• DO THIS: Note how many lines include the word "pixels", and give that number by itself.

• MATERIAL:
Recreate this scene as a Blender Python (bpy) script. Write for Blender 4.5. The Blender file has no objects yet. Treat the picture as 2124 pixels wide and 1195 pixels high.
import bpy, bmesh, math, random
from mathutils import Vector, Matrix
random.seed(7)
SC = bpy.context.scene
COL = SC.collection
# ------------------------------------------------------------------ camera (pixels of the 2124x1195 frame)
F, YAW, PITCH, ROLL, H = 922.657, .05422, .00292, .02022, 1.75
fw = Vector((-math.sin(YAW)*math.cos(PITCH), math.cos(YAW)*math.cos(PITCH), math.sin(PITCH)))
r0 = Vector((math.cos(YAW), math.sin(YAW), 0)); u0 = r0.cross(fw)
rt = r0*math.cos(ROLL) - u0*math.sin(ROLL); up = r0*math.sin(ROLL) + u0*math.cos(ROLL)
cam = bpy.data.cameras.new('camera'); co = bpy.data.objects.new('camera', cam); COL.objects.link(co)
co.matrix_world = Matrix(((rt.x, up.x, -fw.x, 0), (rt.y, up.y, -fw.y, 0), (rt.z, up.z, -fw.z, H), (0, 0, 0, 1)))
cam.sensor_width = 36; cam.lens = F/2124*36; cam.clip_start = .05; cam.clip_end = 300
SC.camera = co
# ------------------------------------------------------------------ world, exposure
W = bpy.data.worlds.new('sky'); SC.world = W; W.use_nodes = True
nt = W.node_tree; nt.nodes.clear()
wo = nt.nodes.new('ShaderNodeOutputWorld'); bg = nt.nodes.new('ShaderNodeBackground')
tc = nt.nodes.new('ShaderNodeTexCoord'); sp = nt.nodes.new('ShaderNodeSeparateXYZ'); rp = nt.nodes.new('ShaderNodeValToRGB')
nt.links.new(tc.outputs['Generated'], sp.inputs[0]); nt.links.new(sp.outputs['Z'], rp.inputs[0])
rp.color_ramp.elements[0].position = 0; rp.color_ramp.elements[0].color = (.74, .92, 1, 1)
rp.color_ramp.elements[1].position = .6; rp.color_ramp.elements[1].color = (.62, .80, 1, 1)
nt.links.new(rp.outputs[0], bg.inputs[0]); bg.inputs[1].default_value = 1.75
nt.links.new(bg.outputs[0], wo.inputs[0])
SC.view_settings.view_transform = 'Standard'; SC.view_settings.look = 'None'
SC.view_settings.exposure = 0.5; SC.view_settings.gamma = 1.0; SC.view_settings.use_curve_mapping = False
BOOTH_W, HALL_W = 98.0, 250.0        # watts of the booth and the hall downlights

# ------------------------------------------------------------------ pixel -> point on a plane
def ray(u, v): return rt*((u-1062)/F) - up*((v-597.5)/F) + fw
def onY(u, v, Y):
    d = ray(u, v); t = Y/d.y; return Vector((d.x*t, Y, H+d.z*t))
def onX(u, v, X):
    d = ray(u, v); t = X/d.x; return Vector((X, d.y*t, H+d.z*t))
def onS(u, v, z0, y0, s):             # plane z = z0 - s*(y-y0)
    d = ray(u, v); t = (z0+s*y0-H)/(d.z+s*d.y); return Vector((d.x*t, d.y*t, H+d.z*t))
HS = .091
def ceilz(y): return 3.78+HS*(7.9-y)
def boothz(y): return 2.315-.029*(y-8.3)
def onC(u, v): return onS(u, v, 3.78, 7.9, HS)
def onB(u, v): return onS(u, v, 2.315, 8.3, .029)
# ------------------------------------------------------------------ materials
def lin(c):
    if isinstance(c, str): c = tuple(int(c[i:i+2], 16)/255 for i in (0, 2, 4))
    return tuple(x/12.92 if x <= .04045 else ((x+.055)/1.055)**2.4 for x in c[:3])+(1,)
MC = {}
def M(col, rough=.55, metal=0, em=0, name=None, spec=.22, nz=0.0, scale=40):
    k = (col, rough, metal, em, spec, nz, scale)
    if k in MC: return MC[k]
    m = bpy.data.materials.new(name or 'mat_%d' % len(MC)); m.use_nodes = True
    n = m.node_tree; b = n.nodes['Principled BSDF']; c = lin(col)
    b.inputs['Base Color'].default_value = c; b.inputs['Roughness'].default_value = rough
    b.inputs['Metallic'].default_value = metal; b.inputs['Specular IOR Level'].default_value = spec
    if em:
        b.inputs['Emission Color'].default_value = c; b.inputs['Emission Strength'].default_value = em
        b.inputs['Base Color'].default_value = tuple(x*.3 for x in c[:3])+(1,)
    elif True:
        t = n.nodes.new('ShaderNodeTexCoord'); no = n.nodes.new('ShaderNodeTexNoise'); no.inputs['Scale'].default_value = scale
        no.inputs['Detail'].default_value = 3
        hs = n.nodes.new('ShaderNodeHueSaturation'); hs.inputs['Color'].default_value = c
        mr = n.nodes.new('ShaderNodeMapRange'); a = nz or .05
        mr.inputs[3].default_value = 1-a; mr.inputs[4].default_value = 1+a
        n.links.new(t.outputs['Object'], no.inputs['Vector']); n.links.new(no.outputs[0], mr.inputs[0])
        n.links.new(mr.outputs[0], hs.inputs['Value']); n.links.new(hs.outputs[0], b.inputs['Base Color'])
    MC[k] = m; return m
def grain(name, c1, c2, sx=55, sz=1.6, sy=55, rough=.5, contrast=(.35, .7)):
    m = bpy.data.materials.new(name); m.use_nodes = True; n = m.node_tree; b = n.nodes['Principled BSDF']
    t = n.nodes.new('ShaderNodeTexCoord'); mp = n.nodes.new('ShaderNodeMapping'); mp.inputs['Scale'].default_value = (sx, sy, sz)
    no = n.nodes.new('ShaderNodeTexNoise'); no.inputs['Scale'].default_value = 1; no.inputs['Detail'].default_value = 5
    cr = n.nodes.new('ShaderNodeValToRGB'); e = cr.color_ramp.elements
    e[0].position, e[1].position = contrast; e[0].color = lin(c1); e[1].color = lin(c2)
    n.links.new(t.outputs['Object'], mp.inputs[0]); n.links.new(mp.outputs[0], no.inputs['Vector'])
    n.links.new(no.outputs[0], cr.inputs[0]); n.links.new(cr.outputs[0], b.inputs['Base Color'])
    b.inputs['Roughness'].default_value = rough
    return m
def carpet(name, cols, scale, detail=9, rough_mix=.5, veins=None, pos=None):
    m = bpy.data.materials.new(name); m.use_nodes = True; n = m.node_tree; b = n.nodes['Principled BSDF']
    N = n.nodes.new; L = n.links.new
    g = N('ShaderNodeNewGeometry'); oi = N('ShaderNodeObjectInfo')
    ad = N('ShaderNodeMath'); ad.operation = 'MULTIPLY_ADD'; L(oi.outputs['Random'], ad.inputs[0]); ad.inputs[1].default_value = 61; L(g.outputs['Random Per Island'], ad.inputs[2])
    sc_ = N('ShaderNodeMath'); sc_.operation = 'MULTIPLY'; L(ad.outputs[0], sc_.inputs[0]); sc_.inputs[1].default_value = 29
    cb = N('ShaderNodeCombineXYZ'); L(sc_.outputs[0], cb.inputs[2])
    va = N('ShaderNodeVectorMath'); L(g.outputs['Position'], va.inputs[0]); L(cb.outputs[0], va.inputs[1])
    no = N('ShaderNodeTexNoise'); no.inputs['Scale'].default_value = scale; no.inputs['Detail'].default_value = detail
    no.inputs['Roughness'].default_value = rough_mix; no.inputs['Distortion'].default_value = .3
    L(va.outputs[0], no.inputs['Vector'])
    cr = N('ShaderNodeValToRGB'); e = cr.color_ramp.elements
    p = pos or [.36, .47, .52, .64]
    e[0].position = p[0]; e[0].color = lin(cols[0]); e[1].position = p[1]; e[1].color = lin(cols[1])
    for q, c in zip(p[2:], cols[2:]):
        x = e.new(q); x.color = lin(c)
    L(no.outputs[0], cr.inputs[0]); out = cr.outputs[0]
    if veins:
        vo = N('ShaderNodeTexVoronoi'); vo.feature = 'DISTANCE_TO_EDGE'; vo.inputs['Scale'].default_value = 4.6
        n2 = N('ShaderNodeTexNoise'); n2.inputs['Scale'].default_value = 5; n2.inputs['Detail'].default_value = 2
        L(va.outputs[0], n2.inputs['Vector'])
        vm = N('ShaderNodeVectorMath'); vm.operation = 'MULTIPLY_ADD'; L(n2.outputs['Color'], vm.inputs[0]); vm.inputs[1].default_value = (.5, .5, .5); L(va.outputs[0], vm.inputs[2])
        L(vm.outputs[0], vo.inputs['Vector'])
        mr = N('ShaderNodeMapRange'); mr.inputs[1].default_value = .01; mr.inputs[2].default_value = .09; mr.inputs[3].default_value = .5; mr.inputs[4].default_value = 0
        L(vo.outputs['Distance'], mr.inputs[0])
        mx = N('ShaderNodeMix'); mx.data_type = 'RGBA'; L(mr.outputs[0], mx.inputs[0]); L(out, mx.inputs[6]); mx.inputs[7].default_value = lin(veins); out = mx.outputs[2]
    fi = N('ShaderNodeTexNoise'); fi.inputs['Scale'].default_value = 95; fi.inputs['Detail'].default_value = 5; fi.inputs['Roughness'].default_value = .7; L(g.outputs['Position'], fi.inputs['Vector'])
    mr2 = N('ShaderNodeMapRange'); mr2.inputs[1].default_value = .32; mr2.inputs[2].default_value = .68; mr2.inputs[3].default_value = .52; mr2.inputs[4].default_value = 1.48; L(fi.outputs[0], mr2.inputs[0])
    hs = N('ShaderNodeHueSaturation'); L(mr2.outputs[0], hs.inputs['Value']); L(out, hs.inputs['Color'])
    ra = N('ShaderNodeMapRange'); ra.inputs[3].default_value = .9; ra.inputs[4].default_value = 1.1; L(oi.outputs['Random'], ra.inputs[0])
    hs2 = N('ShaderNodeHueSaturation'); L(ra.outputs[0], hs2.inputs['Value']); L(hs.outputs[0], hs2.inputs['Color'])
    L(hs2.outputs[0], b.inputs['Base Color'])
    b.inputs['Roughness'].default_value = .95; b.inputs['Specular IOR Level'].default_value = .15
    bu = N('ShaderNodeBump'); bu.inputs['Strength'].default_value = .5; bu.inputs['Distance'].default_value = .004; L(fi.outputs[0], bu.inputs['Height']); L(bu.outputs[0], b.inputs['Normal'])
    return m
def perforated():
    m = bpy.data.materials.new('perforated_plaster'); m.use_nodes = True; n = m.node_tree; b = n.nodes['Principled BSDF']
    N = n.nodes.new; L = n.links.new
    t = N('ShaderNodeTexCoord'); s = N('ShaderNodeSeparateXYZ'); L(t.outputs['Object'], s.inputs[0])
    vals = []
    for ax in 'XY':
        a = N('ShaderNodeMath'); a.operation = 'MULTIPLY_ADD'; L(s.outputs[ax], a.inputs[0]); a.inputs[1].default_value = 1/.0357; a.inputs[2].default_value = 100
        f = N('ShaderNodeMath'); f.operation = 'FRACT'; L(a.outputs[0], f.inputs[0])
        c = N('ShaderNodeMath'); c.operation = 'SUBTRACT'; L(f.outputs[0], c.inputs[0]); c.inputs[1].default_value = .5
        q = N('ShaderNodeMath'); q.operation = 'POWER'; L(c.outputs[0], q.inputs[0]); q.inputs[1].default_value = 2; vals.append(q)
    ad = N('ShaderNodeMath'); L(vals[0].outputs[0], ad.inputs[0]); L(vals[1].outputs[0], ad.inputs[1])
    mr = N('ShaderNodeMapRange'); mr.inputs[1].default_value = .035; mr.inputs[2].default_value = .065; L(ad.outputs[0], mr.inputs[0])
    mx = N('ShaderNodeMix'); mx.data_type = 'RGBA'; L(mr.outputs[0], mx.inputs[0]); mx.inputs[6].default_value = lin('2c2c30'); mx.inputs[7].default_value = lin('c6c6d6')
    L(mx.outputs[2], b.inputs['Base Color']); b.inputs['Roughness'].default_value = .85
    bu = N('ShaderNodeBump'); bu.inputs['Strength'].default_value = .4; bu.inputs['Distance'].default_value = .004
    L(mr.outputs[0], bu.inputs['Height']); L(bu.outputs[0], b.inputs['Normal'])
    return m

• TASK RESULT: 2